Le metteur en scène allemand Thomas Ostermeier met en scène The little Foxes, une pièce rarement jouée de l’américaine Lilian Hellman, l’histoire d’une famille de capitalistes, des nouveaux riches qui ont besoin de liquidité pour investir dans une nouvelle entreprise et qui sont prêts à tout pour y parvenir. Y compris voler l’un des leurs. Il s’agit là d’une famille sans scrupules, odieuse. La pièce est présentée à la Scène nationale de Sceaux. Rencontre avec le metteur en scène qui passe quelques jours en France avant d’intervenir au Forum de la culture à Chaillot en fin de semaine.
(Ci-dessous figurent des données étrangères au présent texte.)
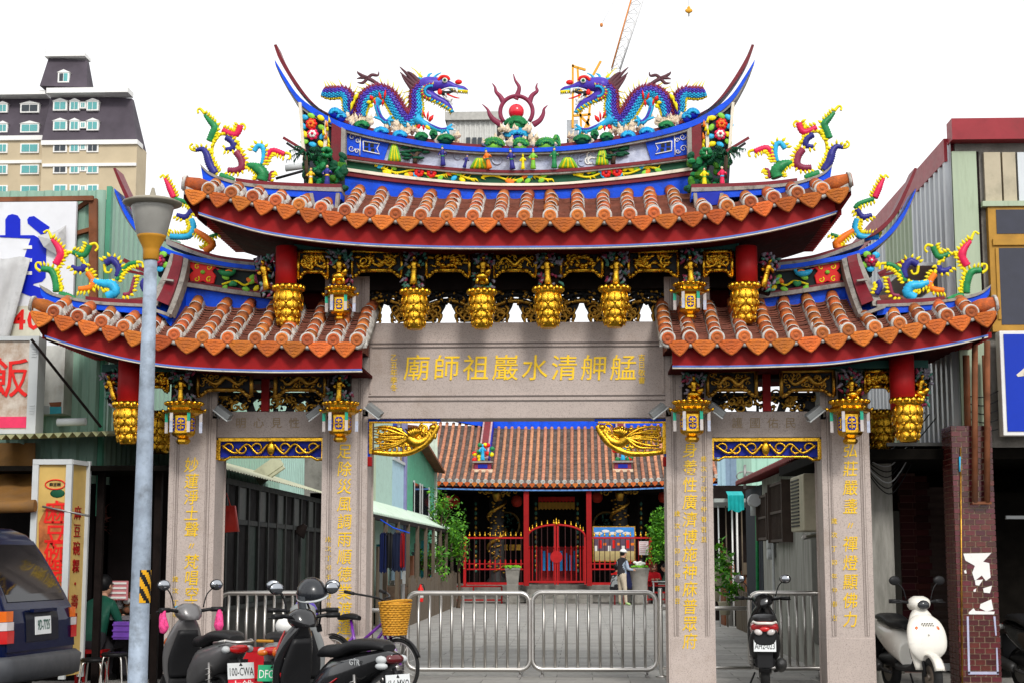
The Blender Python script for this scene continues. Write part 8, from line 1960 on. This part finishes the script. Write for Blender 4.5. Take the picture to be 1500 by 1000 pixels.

Vous nous faites découvrir une pièce et une auteur peu connue en France
Oui c’est le cas aussi en Allemagne, c’est bizarre car Lillian Hellman est de la même qualité que d’autres auteurs du début du 20ème siècle comme Arthur Miller, Eugene O’Neill ou Tennessee Williams. C’est une pièce bien plus forte que les pièces faibles de Ibsen. Je suis assez surpris que cette pièce ne soit pas autant jouée.
C’est une pièce sur une famille très cynique. Pensez-vous que tous les banquiers soient aussi cyniques ?
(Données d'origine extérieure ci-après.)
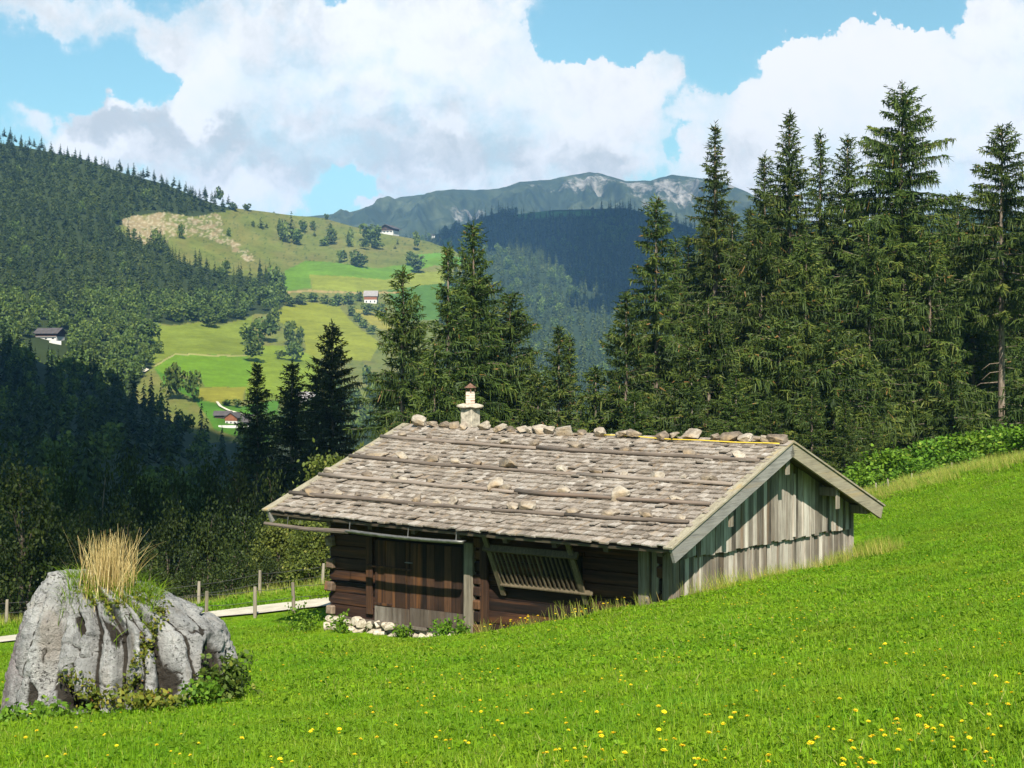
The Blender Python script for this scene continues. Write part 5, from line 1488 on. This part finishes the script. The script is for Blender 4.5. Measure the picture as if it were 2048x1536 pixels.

Non car il s’agit surtout de l’histoire d’une famille qui se déchire et cela n’a rien à voir avec leur profession. Cela arrive souvent dans les familles ces affaires de conflit au moment des héritages. C’est la guerre et les familles ne se parlent plus juste pour des histoires d’argent. Alors il se trouve que cette famille est capitaliste. Il y a une phrase très importante dans la pièce qui dit : « Si tu veux survivre dans la concurrence du marché il faut grandir, il faut élargir l’entreprise ». C’est l’idéologie du capitalisme d’aujourd’hui qui est l’un des sujets de la pièce.
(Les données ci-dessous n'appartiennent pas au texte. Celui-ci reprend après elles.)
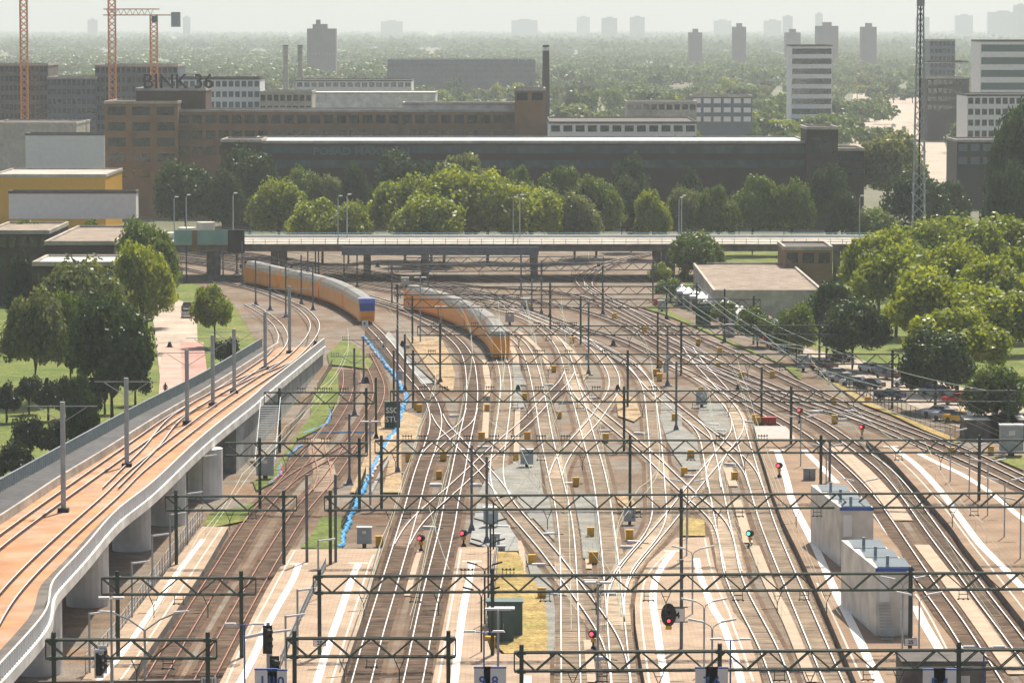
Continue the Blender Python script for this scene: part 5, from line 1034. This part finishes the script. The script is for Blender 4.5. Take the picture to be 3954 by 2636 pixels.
def towers():
    p = G(3545, 1120); p.z = 0; h = at(3560, 25, p.y).z; t = thing('lattice_mast', 'tall white lattice radio mast rising from the right trees', 'mast', p); m = MB(); lattice(m, p, h, 2.7, 1.1, 26, .16); m.build('lattice', M['lgrey'], t); MB().box(p.x - .7, p.x + .7, p.y - .7, p.y + .7, h, h + 2.5).build('antenna_box', M['lgrey'], t); m = MB(); m.bar(p, p + Vector((0, 0, h)), .3); m.build('cable_ladder', M['black'], t)
    cr = mat('crane_orange', (.62, .22, .03), .5, .1, 1)
    for X, T, l in ((53, -80, 'yellow-orange tower crane at far left edge'), (256, -80, 'taller orange tower crane of the middle pair'), (353, 35, 'orange tower crane with jib pointing left')):
        a = at(X * 1.681, T * 1.681, 1285); q = Vector((a.x, 1285, 0)); t = thing('tower_crane', l, 'crane', q); m = MB(); lattice(m, q, a.z, 2.3, 2.3, 34, .3); m.build('mast', cr, t); m = MB(); L = 17 if T > 0 else 40; m2 = [(-L, 8)]
        for s in (-1, 1): m.bar((q.x - L, 1285 + s, a.z), (q.x + 8, 1285 + s, a.z), .35)
        m.bar((q.x - L, 1285, a.z + 2), (q.x + 2, 1285, a.z + 2), .35)
        for k in range(int(L / 2)): m.bar((q.x - k * 2, 1285, a.z + 2), (q.x - k * 2 - 1, 1284, a.z), .15); m.bar((q.x - k * 2 - 1, 1284, a.z), (q.x - k * 2 - 2, 1285, a.z + 2), .15)
        m.build('jib', cr, t); MB().box(q.x + 6, q.x + 9, 1283.5, 1286.5, a.z - 4, a.z + 1).build('counterweight', M['lgrey'], t); MB().box(q.x - .5, q.x + 1.5, 1283, 1284, a.z - 2.5, a.z - .3).build('cab', M['teal'], t)
    for s, lab, top in (('D3 1330,975', 'nearer white two-storey container office with outside stairs', 'D3 1330,510'), ('D3 1085,500', 'farther white two-storey container office behind the first', 'D3 1085,92')):
        p = G(*p1(s), .8); h = at(*p1(top), p.y).z; t = thing('container_office', lab, 'container office', (p.x, p.y, .8)); k = MB(); dx = -1.4
        k.hexa([(p.x, p.y, .8), (p.x + 3.1, p.y, .8), (p.x + 3.1 + dx, p.y + 17, .8), (p.x + dx, p.y + 17, .8), (p.x, p.y, h), (p.x + 3.1, p.y, h), (p.x + 3.1 + dx, p.y + 17, h), (p.x + dx, p.y + 17, h)]); k.build('walls', M['cream'], t)
        MB().box(p.x - .05, p.x + 3.15, p.y - .08, p.y - .005, h - .3, h + .03).build('blue_trim', M['blue'], t)
        for i in range(3): MB().box(p.x + .15 - .47 * i, p.x + 2.9 - .47 * i, p.y + .2 + 5.65 * i, p.y + 5.5 + 5.65 * i, h, h + .08).build('roof_module', M['glassb'], t); MB().cyl((p.x + 1.2 - .47 * i, p.y + 2.5 + 5.65 * i), .14, h, h + .7, 8).build('roof_vent', M['lgrey'], t)
        for i in range(2): MB().box(p.x + (.3, 2)[i], p.x + (1.1, 2.9)[i], p.y - .06, p.y - .005, .95 + 2.7 * (1 - i), 2.95 + 2.7 * (1 - i)).build('door', M['white'], t)
        for i in range(13): MB().box(p.x + .2, p.x + 1.2, p.y - 3.3 + i * .25, p.y - 3.1 + i * .25, .8 + i * .21, .85 + i * .21).build('step', M['lgrey'], t)
    p = G(*p1('D3 1515,1450'), .8); t = thing('brown_hut', 'small brown hut with pale door at the bottom right', 'hut', p); MB().box(p.x, p.x + 6.2, p.y, p.y + 5, .8, 3.9).build('walls', M['concd'], t); MB().box(p.x - .1, p.x + 6.3, p.y - .1, p.y + 5.1, 3.9, 4.1).build('roof', M['roofd'], t); MB().box(p.x + 2, p.x + 5, p.y - .05, p.y - .005, .8, 3).build('door', M['cream'], t)
    for s, w, l in (('C3 1945,890', 6.5, 'long rusty container with pale roof'), ('C3 2120,890', 4.5, 'shorter rusty container right of the long one')): p = G(*p1(s)); t = thing('storage_container', l + ' at the car park', 'container', p); MB().box(p.x, p.x + w, p.y, p.y + 5, 0, 2.5).build('body', M['concd'], t); MB().box(p.x - .05, p.x + w + .05, p.y - .05, p.y + 5.05, 2.5, 2.6).build('roof', M['cream'], t)
    p = G(*p1('C1 1138,578')); t = MB(); 
    for s in (-.11, .11): t.tube([(p.x + s, p.y + s, 0), (p.x + s * .9, p.y, .45), (p.x + s * .8, p.y, .85)], .075, 8, r2=.1)
    t.tube([(p.x, p.y, .8), (p.x, p.y, 1.1), (p.x, p.y, 1.42), (p.x, p.y, 1.5)], .2, 10, r2=.14); t.ball((p.x, p.y, 1.62), .1, .11, .13, 10)
    for s in (-1, 1): t.tube([(p.x + s * .2, p.y, 1.4), (p.x + s * .28, p.y, 1.08), (p.x + s * .26, p.y - .1, .8)], .055, 8, r2=.04)
    o = t.build('person', M['black'], smooth=True); tag(o, 'person in dark clothes walking on the plaza, bag in hand', 'person')
    rail_fence('E8 470,370 700,440 1000,560 1250,720 E2 330,70 560,180 800,280 960,350', 1.9, 2.5, 'dark bar fence between the tracks and the car park', 'green', 0, 2, 'bar_fence', .5)
safe(towers)
# ---------------------------------------------------------------- trees
def crown(seed, nc, nl, ls, elong=1.0):
    g = np.random.default_rng(seed); D = g.normal(size=(nc, 3)); D[:, 2] = np.abs(D[:, 2]) * .9 - .35 * g.random(nc); D /= np.linalg.norm(D, axis=1)[:, None]
    C = D * (g.uniform(.45, .82, nc))[:, None]; cr = g.uniform(.2, .36, nc); tint = g.uniform(0, .35, nc)
    idx = np.repeat(np.arange(nc), nl); N = len(idx); d = g.normal(size=(N, 3)); d /= np.linalg.norm(d, axis=1)[:, None]; P = C[idx] + d * (cr[idx] * g.uniform(.6, 1.08, N))[:, None]
    nrm = d + g.normal(size=(N, 3)) * .6; nrm /= np.linalg.norm(nrm, axis=1)[:, None]; u = np.cross(nrm, g.normal(size=(N, 3))); u /= np.linalg.norm(u, axis=1)[:, None]; v = np.cross(nrm, u); s = (ls * g.uniform(.6, 1.3, N))[:, None]
    V = np.stack([P - u * s, P - v * s * .7, P + u * s, P + v * s * .7], 1).reshape(-1, 3); me = bpy.data.meshes.new('crown'); me.vertices.add(4 * N); me.vertices.foreach_set('co', V.astype(np.float32).ravel()); me.loops.add(4 * N); me.loops.foreach_set('vertex_index', np.arange(4 * N, dtype=np.int32)); me.polygons.add(N); me.polygons.foreach_set('loop_start', np.arange(0, 4 * N, 4, dtype=np.int32))
    at_ = me.attributes.new('tint', 'FLOAT', 'POINT'); at_.data.foreach_set('value', np.repeat(tint[idx], 4).astype(np.float32)); me.update(); me.validate(); return me
LM = dict(bright=leafmat('leaves_bright', (.17, .22, .018), k=.5), mid=leafmat('leaves_mid', (.085, .135, .02)), dark=leafmat('leaves_dark', (.035, .065, .016), k=.3), gray=leafmat('leaves_grey', (.12, .15, .06)), pine=leafmat('needles', (.03, .045, .018), k=.2))
CM = {}
def cmesh(kind, size, v):
    k = (kind, size, v)
    if k not in CM:
        me = crown(v * 7 + size, (60, 34, 16)[size], (210, 110, 34)[size], (.05, .07, .125)[size]); me.materials.append(LM[kind]); CM[k] = me
    return CM[k]
TK = MB(); TK.tube([(0, 0, 0), (.15, 0, .4), (0, .1, 1)], .5, 7, r2=.2)
for a_ in range(5): TK.tube([(0, 0, .55), (2.2 * math.cos(a_ * 1.26), 2.2 * math.sin(a_ * 1.26), 1.05)], .18, 5, r2=.06)
TM = bpy.data.meshes.new('trunk'); TM.from_pydata(TK.v, [], TK.f); TM.materials.append(M['bark']); rt = random.Random(3)
def tree(kind, x, yt, w, d, label, group, size=0, low=.2):
    """U pixels: centre x, top yt, crown width w; stands at distance d"""
    p = at(x * 1.681, yt * 1.681, d); r = w * 1.681 / 2 / (F / d); h = max(3, p.z); t = thing('tree', label, 'tree', (p.x, d, 0), rt.uniform(0, 6), group)
    o = bpy.data.objects.new('crown', cmesh(kind, size, rt.randrange(3))); COL.objects.link(o); o.parent = t; z0 = h * low; o.location = (0, 0, z0 + (h - z0) * .45); o.scale = (r * 1.22, r * 1.22, (h - z0) * .58)
    k = bpy.data.objects.new('trunk', TM); COL.objects.link(k); k.parent = t; k.scale = (max(.35, r * .1), max(.35, r * .1), h * .62)
def forest():
    def many(L, group, size, lab, low=.12):
        for i, (k, x, yt, w, d) in enumerate(L): tree(k, x, yt, w, d, lab % dict(bright='bright yellow-green', mid='mid green', dark='dark green', gray='grey-green', pine='dark needled')[k], group, size, low)
    many([('dark', 425, 365, 125, 860), ('dark', 572, 333, 130, 880), ('dark', 520, 385, 80, 850), ('bright', 640, 415, 120, 830), ('bright', 740, 450, 130, 810), ('bright', 800, 465, 100, 810), ('mid', 700, 380, 80, 900), ('gray', 760, 400, 80, 900), ('dark', 815, 368, 60, 890), ('dark', 925, 352, 140, 880), ('bright', 930, 400, 150, 820), ('bright', 1020, 390, 150, 815), ('bright', 1120, 395, 150, 815), ('bright', 1220, 420, 150, 812), ('bright', 990, 450, 150, 800), ('gray', 1070, 345, 140, 890), ('gray', 1320, 440, 110, 815), ('mid', 1200, 375, 80, 880), ('mid', 1290, 375, 110, 870), ('mid', 1370, 400, 110, 830), ('dark', 1445, 360, 80, 900), ('dark', 1450, 410, 90, 850), ('bright', 1500, 430, 80, 825), ('gray', 1580, 425, 90, 835), ('dark', 1590, 383, 50, 900), ('mid', 1650, 420, 90, 830), ('mid', 1730, 395, 110, 840), ('mid', 1820, 410, 90, 840), ('dark', 1905, 375, 90, 850), ('dark', 1935, 430, 70, 830), ('mid', 2010, 480, 110, 830), ('gray', 2040, 300, 150, 980), ('dark', 2110, 400, 140, 860), ('dark', 2180, 410, 90, 870), ('dark', 2340, 230, 130, 800), ('dark', 2320, 370, 100, 780), ('dark', 2285, 450, 60, 800)], 'trees beyond the overpass', 0, '%s leafy tree of the belt beyond the overpass')
    many([('bright', x, y, w, d) for x, y, w, d in ((2020, 520, 150, 660), (2120, 505, 170, 680), (2220, 490, 170, 690), (2320, 500, 170, 700), (2060, 560, 170, 620), (2180, 560, 190, 600), (2300, 580, 190, 590), (2150, 620, 200, 560), (2280, 650, 200, 550), (2200, 700, 210, 525), (2330, 560, 150, 610))], 'plane trees around the radio mast', 0, '%s plane tree in the dense grove at right')
    many([('dark', 1900, 640, 120, 580), ('dark', 1960, 690, 140, 560), ('mid', 1830, 700, 90, 570), ('dark', 2150, 750, 150, 500), ('mid', 2290, 840, 130, 470), ('mid', 1740, 700, 90, 600), ('mid', 1600, 535, 110, 735), ('mid', 1660, 690, 80, 640), ('mid', 1540, 640, 60, 700), ('bright', 1520, 600, 50, 740)], 'trees before the sawtooth building', 0, '%s bushy tree between the car park and the buildings', .05)
    many([('mid', 335, 500, 130, 640), ('bright', 325, 550, 130, 590), ('gray', 195, 600, 190, 540), ('gray', 80, 660, 130, 510), ('mid', 160, 660, 100, 520), ('dark', 255, 680, 180, 480), ('bright', 492, 648, 90, 600), ('pine', 42, 575, 60, 600), ('mid', 60, 500, 100, 720), ('mid', 215, 500, 60, 760), ('dark', 190, 850, 70, 440), ('dark', 300, 520, 70, 680)], 'trees of the park at left', 0, '%s tree of the small park left of the viaduct')
    many([('pine', x, y, w, dz((y + h) * 1.681)) for x, y, w, h in ((15, 880, 60, 90), (65, 860, 60, 90), (110, 870, 60, 95), (160, 860, 55, 100), (200, 880, 60, 110), (240, 840, 60, 110), (70, 950, 80, 120), (190, 930, 80, 120), (115, 960, 70, 110), (30, 1010, 90, 120), (310, 830, 60, 100), (520, 770, 60, 90))], 'pines in the playground', 1, '%s low pine beside the playground', .05)
    rf = random.Random(11)
    for g in range(270):
        u = rf.random(); d = 1150 + 1900 * u ** 1.1; x = rf.uniform(-30, 2390); zt_ = rf.uniform(9, 17); p = at(x * 1.681, 0, d); yt = (V0 + (H - zt_) * F / d) / 1.681
        if 1930 < x < 2180 and d < 2300: continue
        if d < 1330 and x < 610: continue
        tree(rf.choice(('mid', 'mid', 'bright', 'dark', 'gray')), x, yt, rf.uniform(9, 17) * F / d / 1.681, d, 'distant round-crowned tree in the green suburbs behind the factory', 'trees of the green suburbs', 2, .05)
    for nm, d0, d1, n, sc in (('near_woods', 1500, 3300, 900, 7), ('middle_woods', 3000, 6000, 1500, 10), ('far_woods', 6000, 15500, 1500, 20)):
        me = crown(5, 16, 22 if d0 < 6000 else 10, .16 if d0 < 6000 else .3); k = len(me.vertices); V = np.empty(k * 3, np.float32); me.vertices.foreach_get('co', V); V = V.reshape(-1, 3); tn = np.empty(k, np.float32); me.attributes['tint'].data.foreach_get('value', tn); out = []
        for i in range(n):
            d = rf.uniform(d0, d1); x = rf.uniform(-.15, .15) * d; s = sc * rf.uniform(.7, 1.2)
            if nm == 'near_woods' and .10 < x / d + .0 < .128 and d < 2400: x = .145 * d
            out.append(V * np.array([s, s, min(13, s * .9) * rf.uniform(.8, 1.2)], np.float32) + np.array([x, d, min(8, s * .55)], np.float32))
        A = np.concatenate(out); N = len(A) // 4; m = bpy.data.meshes.new(nm); m.vertices.add(len(A)); m.vertices.foreach_set('co', A.ravel()); m.loops.add(4 * N); m.loops.foreach_set('vertex_index', np.arange(4 * N, dtype=np.int32)); m.polygons.add(N); m.polygons.foreach_set('loop_start', np.arange(0, 4 * N, 4, dtype=np.int32)); q = m.attributes.new('tint', 'FLOAT', 'POINT'); q.data.foreach_set('value', np.tile(tn, n)); m.update(); m.materials.append(LM['mid']); o = bpy.data.objects.new(nm, m); COL.objects.link(o); o['kind'] = 'stuff'
safe(forest)
for o_ in list(bpy.data.objects):      # short labels only
    l_ = o_.get('label')
    if l_ and len(l_.split()) < 4: o_['label'] = l_ + ' in the scene'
C’est une famille très glaçante et votre mise en scène à travers des éclairages sont aussi glaçants et mettent bien avant les visages des comédiens qui se découpent avec une lumière blafarde.
C’est vrai, de plus en plus sur mon chemin artistique je m’intéresse aux acteurs et à leur jeu. C’est le seul miracle du théâtre. Les techniques, on peut les voir partout dans le cinéma américain avec les effets spéciaux ou avec l’utilisation de la vidéo sur scène mais cela ne remplace pas le jeu des acteurs. Le moment réel tridimensionnel avec l’acteur dans l’espace, et ce qui se passe dans son corps et dans son visage, c’est le bonheur ! Et pour cela il faut bien éclairer la scène pour que l’on voit le jeu de l’acteur.
Un colloque sur la Culture et l’Europe va se tenir à Chaillot cette semaine, vous en faites parti. Vous voyagez beaucoup en Europe, que diriez vous de cette exception culturelle française ?
Il faut la préserver et qu’elle devienne une exception culturelle européenne ou encore mieux dans le monde. C’est très important que les lois du marché ne mangent pas toutes nos valeurs européennes profondes comme la culture. Tout ce que l’on vit aujourd’hui est la conséquence des politiques de la fin des années 80 avec Thatcher et Reagan qui ont libéré les forces des marchés et l’industrie financière. Avec la politique on peut donner du poids sur ce qui est important dans nos sociétés. Si le profit reste la dernière chose dans nos sociétés, notre monde sera froid et violent. Ce sera inhumain. Cette crise que l’on vit n’est pas une crise financière, c’est une crise politique.
Faites vous une différence entre les politiques culturelles en Europe du Nord et en Europe du Sud ?
Il y a beaucoup d’espagnols, de grecs qui travaillent à Berlin. L’espagnol Alex Rogila va travailler avec la troupe de la Schaubühne, tout comme Rodrigo Garcia l’avait fait auparavant. Antonio Natella habite Berlin. Beaucoup d’artistes ont déménagé pour pouvoir continuer à créer.